### Requirement
Print exactly the lines from the first one down to the line containing "mass(nm, lb, parts, M['blade'])", both ends included, with no pictures and nothing else.

### Supplied data
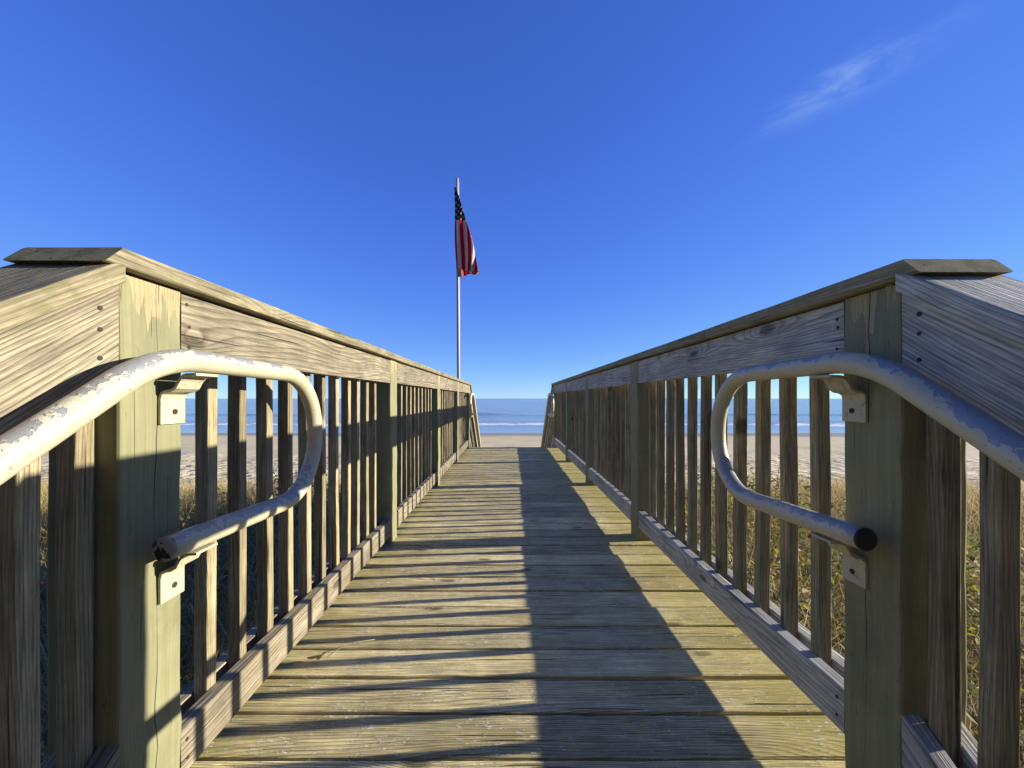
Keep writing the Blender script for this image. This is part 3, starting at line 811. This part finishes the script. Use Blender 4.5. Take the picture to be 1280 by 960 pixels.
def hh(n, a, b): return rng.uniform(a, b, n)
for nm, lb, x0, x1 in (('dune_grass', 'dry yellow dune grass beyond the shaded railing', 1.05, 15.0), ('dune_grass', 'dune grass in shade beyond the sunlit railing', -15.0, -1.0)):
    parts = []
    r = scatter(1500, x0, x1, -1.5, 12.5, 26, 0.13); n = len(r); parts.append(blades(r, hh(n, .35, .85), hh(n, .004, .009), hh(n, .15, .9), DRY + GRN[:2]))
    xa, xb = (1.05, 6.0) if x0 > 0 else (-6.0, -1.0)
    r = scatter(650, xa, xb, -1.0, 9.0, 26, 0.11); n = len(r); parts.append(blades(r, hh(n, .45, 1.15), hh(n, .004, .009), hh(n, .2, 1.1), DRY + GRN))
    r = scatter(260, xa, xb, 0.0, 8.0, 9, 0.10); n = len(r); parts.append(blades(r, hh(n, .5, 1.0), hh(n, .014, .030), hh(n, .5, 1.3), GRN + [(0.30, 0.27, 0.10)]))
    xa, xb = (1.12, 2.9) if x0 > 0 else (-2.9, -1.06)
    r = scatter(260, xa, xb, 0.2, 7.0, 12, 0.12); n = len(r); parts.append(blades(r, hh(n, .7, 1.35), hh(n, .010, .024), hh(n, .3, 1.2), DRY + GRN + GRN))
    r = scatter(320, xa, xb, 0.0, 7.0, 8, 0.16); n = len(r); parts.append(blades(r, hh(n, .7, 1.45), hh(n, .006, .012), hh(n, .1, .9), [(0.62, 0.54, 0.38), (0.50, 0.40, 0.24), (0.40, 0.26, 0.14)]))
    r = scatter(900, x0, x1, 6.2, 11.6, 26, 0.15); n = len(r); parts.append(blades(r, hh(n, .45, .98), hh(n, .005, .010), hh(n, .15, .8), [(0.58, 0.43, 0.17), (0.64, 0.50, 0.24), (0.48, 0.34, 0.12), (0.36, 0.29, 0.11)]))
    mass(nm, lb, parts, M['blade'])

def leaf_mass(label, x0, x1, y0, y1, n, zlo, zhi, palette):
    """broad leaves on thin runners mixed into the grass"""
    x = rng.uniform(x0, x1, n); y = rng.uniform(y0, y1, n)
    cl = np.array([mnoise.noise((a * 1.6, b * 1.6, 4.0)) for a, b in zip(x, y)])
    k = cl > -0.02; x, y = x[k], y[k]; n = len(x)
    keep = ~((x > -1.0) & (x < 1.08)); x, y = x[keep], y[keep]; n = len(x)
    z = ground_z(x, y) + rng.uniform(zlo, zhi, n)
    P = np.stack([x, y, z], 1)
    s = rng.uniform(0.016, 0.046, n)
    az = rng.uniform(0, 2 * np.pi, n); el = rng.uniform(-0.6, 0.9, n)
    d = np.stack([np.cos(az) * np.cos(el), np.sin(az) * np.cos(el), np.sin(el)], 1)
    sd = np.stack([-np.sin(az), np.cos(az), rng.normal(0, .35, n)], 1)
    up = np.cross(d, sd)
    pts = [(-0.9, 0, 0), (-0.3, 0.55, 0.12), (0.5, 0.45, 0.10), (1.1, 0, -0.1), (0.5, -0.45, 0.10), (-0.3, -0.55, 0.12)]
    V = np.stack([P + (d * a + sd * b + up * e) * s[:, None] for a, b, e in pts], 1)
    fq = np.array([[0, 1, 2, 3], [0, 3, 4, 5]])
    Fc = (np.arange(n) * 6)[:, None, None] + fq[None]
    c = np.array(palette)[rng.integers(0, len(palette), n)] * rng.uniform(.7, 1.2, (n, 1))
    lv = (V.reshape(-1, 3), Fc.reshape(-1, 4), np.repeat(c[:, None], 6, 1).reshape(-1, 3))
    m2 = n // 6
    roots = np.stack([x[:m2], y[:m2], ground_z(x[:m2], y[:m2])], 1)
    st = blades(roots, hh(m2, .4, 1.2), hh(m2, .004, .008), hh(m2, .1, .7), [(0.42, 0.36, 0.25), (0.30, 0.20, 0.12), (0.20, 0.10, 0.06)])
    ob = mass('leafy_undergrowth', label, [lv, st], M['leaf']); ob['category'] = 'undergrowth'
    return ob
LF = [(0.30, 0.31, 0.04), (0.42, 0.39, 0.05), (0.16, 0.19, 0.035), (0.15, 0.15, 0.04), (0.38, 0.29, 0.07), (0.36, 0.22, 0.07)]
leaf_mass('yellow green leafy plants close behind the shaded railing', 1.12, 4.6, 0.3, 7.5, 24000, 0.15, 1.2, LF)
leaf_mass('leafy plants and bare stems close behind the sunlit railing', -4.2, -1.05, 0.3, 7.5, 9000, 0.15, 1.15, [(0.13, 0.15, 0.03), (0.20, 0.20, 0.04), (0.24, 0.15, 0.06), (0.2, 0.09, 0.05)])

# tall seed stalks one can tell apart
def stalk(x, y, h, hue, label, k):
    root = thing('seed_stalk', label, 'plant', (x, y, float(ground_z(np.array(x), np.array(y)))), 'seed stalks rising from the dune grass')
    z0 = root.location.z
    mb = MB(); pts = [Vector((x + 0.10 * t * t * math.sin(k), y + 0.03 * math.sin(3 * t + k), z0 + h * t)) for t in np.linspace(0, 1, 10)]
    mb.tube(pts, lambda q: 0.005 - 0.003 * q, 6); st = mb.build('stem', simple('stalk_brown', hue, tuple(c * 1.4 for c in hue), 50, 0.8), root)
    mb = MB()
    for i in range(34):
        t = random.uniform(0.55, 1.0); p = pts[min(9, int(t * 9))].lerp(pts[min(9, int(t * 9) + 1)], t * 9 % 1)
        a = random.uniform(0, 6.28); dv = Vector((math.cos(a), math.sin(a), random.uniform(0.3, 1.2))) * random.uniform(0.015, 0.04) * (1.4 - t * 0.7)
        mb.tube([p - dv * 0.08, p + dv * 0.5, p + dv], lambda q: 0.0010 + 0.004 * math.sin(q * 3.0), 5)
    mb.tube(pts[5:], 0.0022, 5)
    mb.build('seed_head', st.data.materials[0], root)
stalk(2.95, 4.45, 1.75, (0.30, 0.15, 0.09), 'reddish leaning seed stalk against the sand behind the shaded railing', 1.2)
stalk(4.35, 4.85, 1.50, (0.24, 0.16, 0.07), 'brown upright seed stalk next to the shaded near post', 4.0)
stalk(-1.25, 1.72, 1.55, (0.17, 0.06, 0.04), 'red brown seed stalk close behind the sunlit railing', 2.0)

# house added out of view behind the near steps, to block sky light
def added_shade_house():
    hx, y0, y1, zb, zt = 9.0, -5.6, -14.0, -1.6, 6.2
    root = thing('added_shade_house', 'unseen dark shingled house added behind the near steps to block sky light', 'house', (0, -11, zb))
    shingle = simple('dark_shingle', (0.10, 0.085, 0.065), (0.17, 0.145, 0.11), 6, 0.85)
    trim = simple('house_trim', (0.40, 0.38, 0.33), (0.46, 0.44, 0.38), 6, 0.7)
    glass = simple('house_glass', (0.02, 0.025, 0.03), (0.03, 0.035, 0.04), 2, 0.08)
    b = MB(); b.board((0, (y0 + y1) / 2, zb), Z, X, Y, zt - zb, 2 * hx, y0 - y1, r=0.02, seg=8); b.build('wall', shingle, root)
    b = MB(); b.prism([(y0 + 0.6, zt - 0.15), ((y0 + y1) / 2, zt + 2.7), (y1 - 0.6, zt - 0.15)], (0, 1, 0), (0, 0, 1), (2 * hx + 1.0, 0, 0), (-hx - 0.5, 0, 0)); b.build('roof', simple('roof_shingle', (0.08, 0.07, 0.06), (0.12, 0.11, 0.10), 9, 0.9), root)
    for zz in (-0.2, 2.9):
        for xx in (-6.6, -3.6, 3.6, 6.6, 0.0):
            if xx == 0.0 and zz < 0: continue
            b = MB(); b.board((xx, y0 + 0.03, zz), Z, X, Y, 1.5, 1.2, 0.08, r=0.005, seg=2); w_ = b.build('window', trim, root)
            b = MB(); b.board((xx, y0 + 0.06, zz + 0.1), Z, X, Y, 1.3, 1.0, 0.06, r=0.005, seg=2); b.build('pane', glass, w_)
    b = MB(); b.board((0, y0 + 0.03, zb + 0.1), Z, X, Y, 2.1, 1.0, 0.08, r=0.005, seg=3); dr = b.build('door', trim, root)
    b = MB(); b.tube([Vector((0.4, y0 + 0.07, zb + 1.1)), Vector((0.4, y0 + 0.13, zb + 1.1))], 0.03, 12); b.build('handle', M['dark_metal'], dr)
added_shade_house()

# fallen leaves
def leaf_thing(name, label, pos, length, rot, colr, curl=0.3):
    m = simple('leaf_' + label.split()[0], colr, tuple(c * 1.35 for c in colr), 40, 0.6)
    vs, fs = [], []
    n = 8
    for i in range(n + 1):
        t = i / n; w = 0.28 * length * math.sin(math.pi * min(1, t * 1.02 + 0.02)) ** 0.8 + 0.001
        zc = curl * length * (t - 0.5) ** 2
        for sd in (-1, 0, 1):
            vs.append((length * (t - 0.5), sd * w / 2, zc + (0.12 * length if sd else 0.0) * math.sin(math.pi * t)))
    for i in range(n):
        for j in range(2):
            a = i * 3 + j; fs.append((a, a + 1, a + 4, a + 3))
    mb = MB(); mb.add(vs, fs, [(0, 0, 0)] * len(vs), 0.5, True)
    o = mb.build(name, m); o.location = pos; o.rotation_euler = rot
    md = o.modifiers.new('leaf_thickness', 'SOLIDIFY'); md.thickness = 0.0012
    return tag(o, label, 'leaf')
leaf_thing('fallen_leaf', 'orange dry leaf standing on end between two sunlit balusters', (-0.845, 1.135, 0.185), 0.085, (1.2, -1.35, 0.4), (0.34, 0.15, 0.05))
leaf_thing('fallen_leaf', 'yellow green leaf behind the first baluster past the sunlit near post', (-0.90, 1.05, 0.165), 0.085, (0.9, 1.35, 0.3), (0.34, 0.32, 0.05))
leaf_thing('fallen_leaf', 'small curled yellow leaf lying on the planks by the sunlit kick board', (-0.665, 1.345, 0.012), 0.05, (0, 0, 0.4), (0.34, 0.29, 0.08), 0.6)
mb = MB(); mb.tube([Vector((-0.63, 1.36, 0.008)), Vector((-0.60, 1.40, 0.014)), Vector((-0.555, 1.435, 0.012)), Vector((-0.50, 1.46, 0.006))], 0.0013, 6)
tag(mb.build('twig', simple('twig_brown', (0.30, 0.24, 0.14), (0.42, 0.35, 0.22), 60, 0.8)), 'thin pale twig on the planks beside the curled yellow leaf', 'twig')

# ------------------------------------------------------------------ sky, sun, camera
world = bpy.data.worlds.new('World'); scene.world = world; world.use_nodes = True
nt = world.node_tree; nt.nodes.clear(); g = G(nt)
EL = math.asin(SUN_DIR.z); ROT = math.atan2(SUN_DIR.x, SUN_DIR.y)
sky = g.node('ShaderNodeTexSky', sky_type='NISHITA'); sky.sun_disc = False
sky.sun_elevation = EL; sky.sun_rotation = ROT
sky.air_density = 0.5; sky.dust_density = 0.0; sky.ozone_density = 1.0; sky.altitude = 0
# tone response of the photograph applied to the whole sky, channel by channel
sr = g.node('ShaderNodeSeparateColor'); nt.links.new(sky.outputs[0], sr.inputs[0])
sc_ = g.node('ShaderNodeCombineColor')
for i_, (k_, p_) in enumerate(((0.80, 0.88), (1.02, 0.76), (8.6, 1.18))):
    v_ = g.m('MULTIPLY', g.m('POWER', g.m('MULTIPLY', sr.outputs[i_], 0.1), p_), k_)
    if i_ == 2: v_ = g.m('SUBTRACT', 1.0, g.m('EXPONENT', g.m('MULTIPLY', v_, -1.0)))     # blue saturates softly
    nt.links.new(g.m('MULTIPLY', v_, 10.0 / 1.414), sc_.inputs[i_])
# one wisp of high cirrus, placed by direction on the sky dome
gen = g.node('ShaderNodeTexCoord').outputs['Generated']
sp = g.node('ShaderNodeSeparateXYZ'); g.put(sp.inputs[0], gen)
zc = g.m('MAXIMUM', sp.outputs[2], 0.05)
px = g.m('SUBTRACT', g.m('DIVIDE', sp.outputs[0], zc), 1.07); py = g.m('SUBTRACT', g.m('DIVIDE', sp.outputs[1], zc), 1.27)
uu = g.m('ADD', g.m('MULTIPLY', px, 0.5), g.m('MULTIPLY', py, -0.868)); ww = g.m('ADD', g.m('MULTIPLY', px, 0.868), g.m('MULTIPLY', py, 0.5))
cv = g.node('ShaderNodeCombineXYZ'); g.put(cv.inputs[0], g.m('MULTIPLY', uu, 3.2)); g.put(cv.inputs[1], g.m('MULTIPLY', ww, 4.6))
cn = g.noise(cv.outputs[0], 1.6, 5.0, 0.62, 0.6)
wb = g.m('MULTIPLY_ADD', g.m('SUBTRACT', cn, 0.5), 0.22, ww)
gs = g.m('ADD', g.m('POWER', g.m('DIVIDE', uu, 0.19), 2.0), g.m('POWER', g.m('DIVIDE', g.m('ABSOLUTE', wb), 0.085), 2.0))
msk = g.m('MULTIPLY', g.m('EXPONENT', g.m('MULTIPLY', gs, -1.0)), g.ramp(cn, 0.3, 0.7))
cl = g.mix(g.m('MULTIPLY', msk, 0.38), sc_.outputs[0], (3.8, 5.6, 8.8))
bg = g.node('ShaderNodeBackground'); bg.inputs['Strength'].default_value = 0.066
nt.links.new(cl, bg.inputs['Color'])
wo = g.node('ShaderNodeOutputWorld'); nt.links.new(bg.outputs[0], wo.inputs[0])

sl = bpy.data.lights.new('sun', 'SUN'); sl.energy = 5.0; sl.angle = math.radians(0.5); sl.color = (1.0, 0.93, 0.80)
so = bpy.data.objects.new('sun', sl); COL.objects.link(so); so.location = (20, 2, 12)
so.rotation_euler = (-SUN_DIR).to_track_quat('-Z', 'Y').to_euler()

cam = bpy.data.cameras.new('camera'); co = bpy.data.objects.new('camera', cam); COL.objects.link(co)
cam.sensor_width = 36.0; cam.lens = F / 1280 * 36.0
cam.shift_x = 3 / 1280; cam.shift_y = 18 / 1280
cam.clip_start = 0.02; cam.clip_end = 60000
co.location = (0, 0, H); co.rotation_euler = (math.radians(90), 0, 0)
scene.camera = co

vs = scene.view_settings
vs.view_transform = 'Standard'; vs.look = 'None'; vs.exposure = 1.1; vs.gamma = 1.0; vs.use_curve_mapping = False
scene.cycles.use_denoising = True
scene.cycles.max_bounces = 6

### Written reply
Keep writing the Blender script for this image. This is part 3, starting at line 811. This part finishes the script. Use Blender 4.5. Take the picture to be 1280 by 960 pixels.
def hh(n, a, b): return rng.uniform(a, b, n)
for nm, lb, x0, x1 in (('dune_grass', 'dry yellow dune grass beyond the shaded railing', 1.05, 15.0), ('dune_grass', 'dune grass in shade beyond the sunlit railing', -15.0, -1.0)):
    parts = []
    r = scatter(1500, x0, x1, -1.5, 12.5, 26, 0.13); n = len(r); parts.append(blades(r, hh(n, .35, .85), hh(n, .004, .009), hh(n, .15, .9), DRY + GRN[:2]))
    xa, xb = (1.05, 6.0) if x0 > 0 else (-6.0, -1.0)
    r = scatter(650, xa, xb, -1.0, 9.0, 26, 0.11); n = len(r); parts.append(blades(r, hh(n, .45, 1.15), hh(n, .004, .009), hh(n, .2, 1.1), DRY + GRN))
    r = scatter(260, xa, xb, 0.0, 8.0, 9, 0.10); n = len(r); parts.append(blades(r, hh(n, .5, 1.0), hh(n, .014, .030), hh(n, .5, 1.3), GRN + [(0.30, 0.27, 0.10)]))
    xa, xb = (1.12, 2.9) if x0 > 0 else (-2.9, -1.06)
    r = scatter(260, xa, xb, 0.2, 7.0, 12, 0.12); n = len(r); parts.append(blades(r, hh(n, .7, 1.35), hh(n, .010, .024), hh(n, .3, 1.2), DRY + GRN + GRN))
    r = scatter(320, xa, xb, 0.0, 7.0, 8, 0.16); n = len(r); parts.append(blades(r, hh(n, .7, 1.45), hh(n, .006, .012), hh(n, .1, .9), [(0.62, 0.54, 0.38), (0.50, 0.40, 0.24), (0.40, 0.26, 0.14)]))
    r = scatter(900, x0, x1, 6.2, 11.6, 26, 0.15); n = len(r); parts.append(blades(r, hh(n, .45, .98), hh(n, .005, .010), hh(n, .15, .8), [(0.58, 0.43, 0.17), (0.64, 0.50, 0.24), (0.48, 0.34, 0.12), (0.36, 0.29, 0.11)]))
    mass(nm, lb, parts, M['blade'])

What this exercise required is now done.